Will you print the material below without altering a single character?

......

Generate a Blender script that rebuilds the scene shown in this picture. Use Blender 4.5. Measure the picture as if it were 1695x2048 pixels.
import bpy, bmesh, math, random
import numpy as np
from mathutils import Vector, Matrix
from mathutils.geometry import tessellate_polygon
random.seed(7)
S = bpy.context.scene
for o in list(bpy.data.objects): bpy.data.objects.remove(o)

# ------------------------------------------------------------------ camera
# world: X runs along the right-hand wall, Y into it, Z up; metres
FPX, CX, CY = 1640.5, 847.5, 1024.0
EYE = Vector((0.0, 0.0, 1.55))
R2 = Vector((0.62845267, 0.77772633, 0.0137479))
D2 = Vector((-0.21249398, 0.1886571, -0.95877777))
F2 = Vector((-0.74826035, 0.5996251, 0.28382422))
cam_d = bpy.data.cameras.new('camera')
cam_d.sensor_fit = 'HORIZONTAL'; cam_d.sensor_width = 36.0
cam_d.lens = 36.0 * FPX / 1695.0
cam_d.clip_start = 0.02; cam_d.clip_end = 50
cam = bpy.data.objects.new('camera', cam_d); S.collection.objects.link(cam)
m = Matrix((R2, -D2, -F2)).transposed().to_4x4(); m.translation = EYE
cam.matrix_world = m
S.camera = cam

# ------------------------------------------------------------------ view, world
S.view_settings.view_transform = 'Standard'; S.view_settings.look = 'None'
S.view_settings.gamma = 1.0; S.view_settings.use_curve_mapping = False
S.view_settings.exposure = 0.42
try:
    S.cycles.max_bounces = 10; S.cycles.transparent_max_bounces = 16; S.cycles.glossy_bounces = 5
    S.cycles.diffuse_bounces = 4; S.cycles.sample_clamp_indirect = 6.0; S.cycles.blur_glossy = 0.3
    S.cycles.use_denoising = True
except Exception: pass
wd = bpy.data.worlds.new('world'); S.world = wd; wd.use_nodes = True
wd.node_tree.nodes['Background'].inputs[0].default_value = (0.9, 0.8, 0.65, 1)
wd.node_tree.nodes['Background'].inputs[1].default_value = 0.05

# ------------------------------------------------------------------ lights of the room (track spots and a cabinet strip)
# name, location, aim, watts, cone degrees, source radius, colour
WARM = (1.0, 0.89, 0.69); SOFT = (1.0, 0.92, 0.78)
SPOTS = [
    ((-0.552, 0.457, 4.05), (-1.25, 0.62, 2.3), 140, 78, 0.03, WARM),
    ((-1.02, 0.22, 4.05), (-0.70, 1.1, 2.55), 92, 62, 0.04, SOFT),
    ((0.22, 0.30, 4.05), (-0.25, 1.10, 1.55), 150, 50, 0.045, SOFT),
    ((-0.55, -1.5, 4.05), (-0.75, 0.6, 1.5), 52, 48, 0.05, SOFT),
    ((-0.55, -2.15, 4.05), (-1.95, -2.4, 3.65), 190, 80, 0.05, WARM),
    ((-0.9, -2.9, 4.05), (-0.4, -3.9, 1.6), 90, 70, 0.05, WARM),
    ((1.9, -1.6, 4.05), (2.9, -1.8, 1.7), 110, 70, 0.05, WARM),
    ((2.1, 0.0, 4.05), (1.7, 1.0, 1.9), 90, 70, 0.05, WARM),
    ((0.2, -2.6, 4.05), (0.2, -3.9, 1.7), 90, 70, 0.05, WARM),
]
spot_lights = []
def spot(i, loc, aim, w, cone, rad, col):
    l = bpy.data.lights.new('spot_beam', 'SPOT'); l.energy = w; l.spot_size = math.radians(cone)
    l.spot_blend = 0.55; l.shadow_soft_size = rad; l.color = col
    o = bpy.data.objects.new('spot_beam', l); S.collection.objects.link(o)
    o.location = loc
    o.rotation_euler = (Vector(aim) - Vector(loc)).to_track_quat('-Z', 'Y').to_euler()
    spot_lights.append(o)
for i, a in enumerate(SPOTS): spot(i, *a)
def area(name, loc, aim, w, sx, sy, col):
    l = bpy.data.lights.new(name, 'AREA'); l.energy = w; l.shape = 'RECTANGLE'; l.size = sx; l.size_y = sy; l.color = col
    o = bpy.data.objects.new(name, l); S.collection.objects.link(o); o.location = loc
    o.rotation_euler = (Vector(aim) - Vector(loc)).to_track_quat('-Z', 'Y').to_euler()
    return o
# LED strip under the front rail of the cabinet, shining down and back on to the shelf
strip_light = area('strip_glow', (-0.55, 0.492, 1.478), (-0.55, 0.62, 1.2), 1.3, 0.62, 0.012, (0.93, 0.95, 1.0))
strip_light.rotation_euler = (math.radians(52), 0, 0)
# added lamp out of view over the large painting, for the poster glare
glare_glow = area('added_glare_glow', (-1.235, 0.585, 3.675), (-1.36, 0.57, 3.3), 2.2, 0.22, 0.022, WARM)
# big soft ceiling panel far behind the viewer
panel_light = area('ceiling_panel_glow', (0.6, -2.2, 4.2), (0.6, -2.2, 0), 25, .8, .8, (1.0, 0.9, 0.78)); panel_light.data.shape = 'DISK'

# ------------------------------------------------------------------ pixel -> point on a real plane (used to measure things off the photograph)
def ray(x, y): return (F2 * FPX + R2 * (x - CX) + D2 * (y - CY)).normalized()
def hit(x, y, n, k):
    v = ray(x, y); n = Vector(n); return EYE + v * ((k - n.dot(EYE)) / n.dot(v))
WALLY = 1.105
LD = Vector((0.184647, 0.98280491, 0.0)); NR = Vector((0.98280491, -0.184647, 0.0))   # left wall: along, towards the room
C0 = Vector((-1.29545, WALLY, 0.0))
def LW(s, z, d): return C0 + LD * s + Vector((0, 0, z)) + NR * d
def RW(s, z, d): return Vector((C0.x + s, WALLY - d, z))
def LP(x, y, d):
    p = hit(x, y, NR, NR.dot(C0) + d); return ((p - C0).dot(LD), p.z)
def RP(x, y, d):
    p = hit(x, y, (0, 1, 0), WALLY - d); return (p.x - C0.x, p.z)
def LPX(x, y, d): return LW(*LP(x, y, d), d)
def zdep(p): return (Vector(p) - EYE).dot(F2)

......

» Exercise solution
Generate a Blender script that rebuilds the scene shown in this picture. Use Blender 4.5. Measure the picture as if it were 1695x2048 pixels.
import bpy, bmesh, math, random
import numpy as np
from mathutils import Vector, Matrix
from mathutils.geometry import tessellate_polygon
random.seed(7)
S = bpy.context.scene
for o in list(bpy.data.objects): bpy.data.objects.remove(o)

# ------------------------------------------------------------------ camera
# world: X runs along the right-hand wall, Y into it, Z up; metres
FPX, CX, CY = 1640.5, 847.5, 1024.0
EYE = Vector((0.0, 0.0, 1.55))
R2 = Vector((0.62845267, 0.77772633, 0.0137479))
D2 = Vector((-0.21249398, 0.1886571, -0.95877777))
F2 = Vector((-0.74826035, 0.5996251, 0.28382422))
cam_d = bpy.data.cameras.new('camera')
cam_d.sensor_fit = 'HORIZONTAL'; cam_d.sensor_width = 36.0
cam_d.lens = 36.0 * FPX / 1695.0
cam_d.clip_start = 0.02; cam_d.clip_end = 50
cam = bpy.data.objects.new('camera', cam_d); S.collection.objects.link(cam)
m = Matrix((R2, -D2, -F2)).transposed().to_4x4(); m.translation = EYE
cam.matrix_world = m
S.camera = cam

# ------------------------------------------------------------------ view, world
S.view_settings.view_transform = 'Standard'; S.view_settings.look = 'None'
S.view_settings.gamma = 1.0; S.view_settings.use_curve_mapping = False
S.view_settings.exposure = 0.42
try:
    S.cycles.max_bounces = 10; S.cycles.transparent_max_bounces = 16; S.cycles.glossy_bounces = 5
    S.cycles.diffuse_bounces = 4; S.cycles.sample_clamp_indirect = 6.0; S.cycles.blur_glossy = 0.3
    S.cycles.use_denoising = True
except Exception: pass
wd = bpy.data.worlds.new('world'); S.world = wd; wd.use_nodes = True
wd.node_tree.nodes['Background'].inputs[0].default_value = (0.9, 0.8, 0.65, 1)
wd.node_tree.nodes['Background'].inputs[1].default_value = 0.05

# ------------------------------------------------------------------ lights of the room (track spots and a cabinet strip)
# name, location, aim, watts, cone degrees, source radius, colour
WARM = (1.0, 0.89, 0.69); SOFT = (1.0, 0.92, 0.78)
SPOTS = [
    ((-0.552, 0.457, 4.05), (-1.25, 0.62, 2.3), 140, 78, 0.03, WARM),
    ((-1.02, 0.22, 4.05), (-0.70, 1.1, 2.55), 92, 62, 0.04, SOFT),
    ((0.22, 0.30, 4.05), (-0.25, 1.10, 1.55), 150, 50, 0.045, SOFT),
    ((-0.55, -1.5, 4.05), (-0.75, 0.6, 1.5), 52, 48, 0.05, SOFT),
    ((-0.55, -2.15, 4.05), (-1.95, -2.4, 3.65), 190, 80, 0.05, WARM),
    ((-0.9, -2.9, 4.05), (-0.4, -3.9, 1.6), 90, 70, 0.05, WARM),
    ((1.9, -1.6, 4.05), (2.9, -1.8, 1.7), 110, 70, 0.05, WARM),
    ((2.1, 0.0, 4.05), (1.7, 1.0, 1.9), 90, 70, 0.05, WARM),
    ((0.2, -2.6, 4.05), (0.2, -3.9, 1.7), 90, 70, 0.05, WARM),
]
spot_lights = []
def spot(i, loc, aim, w, cone, rad, col):
    l = bpy.data.lights.new('spot_beam', 'SPOT'); l.energy = w; l.spot_size = math.radians(cone)
    l.spot_blend = 0.55; l.shadow_soft_size = rad; l.color = col
    o = bpy.data.objects.new('spot_beam', l); S.collection.objects.link(o)
    o.location = loc
    o.rotation_euler = (Vector(aim) - Vector(loc)).to_track_quat('-Z', 'Y').to_euler()
    spot_lights.append(o)
for i, a in enumerate(SPOTS): spot(i, *a)
def area(name, loc, aim, w, sx, sy, col):
    l = bpy.data.lights.new(name, 'AREA'); l.energy = w; l.shape = 'RECTANGLE'; l.size = sx; l.size_y = sy; l.color = col
    o = bpy.data.objects.new(name, l); S.collection.objects.link(o); o.location = loc
    o.rotation_euler = (Vector(aim) - Vector(loc)).to_track_quat('-Z', 'Y').to_euler()
    return o
# LED strip under the front rail of the cabinet, shining down and back on to the shelf
strip_light = area('strip_glow', (-0.55, 0.492, 1.478), (-0.55, 0.62, 1.2), 1.3, 0.62, 0.012, (0.93, 0.95, 1.0))
strip_light.rotation_euler = (math.radians(52), 0, 0)
# added lamp out of view over the large painting, for the poster glare
glare_glow = area('added_glare_glow', (-1.235, 0.585, 3.675), (-1.36, 0.57, 3.3), 2.2, 0.22, 0.022, WARM)
# big soft ceiling panel far behind the viewer
panel_light = area('ceiling_panel_glow', (0.6, -2.2, 4.2), (0.6, -2.2, 0), 25, .8, .8, (1.0, 0.9, 0.78)); panel_light.data.shape = 'DISK'

# ------------------------------------------------------------------ pixel -> point on a real plane (used to measure things off the photograph)
def ray(x, y): return (F2 * FPX + R2 * (x - CX) + D2 * (y - CY)).normalized()
def hit(x, y, n, k):
    v = ray(x, y); n = Vector(n); return EYE + v * ((k - n.dot(EYE)) / n.dot(v))
WALLY = 1.105
LD = Vector((0.184647, 0.98280491, 0.0)); NR = Vector((0.98280491, -0.184647, 0.0))   # left wall: along, towards the room
C0 = Vector((-1.29545, WALLY, 0.0))
def LW(s, z, d): return C0 + LD * s + Vector((0, 0, z)) + NR * d
def RW(s, z, d): return Vector((C0.x + s, WALLY - d, z))
def LP(x, y, d):
    p = hit(x, y, NR, NR.dot(C0) + d); return ((p - C0).dot(LD), p.z)
def RP(x, y, d):
    p = hit(x, y, (0, 1, 0), WALLY - d); return (p.x - C0.x, p.z)
def LPX(x, y, d): return LW(*LP(x, y, d), d)
def zdep(p): return (Vector(p) - EYE).dot(F2)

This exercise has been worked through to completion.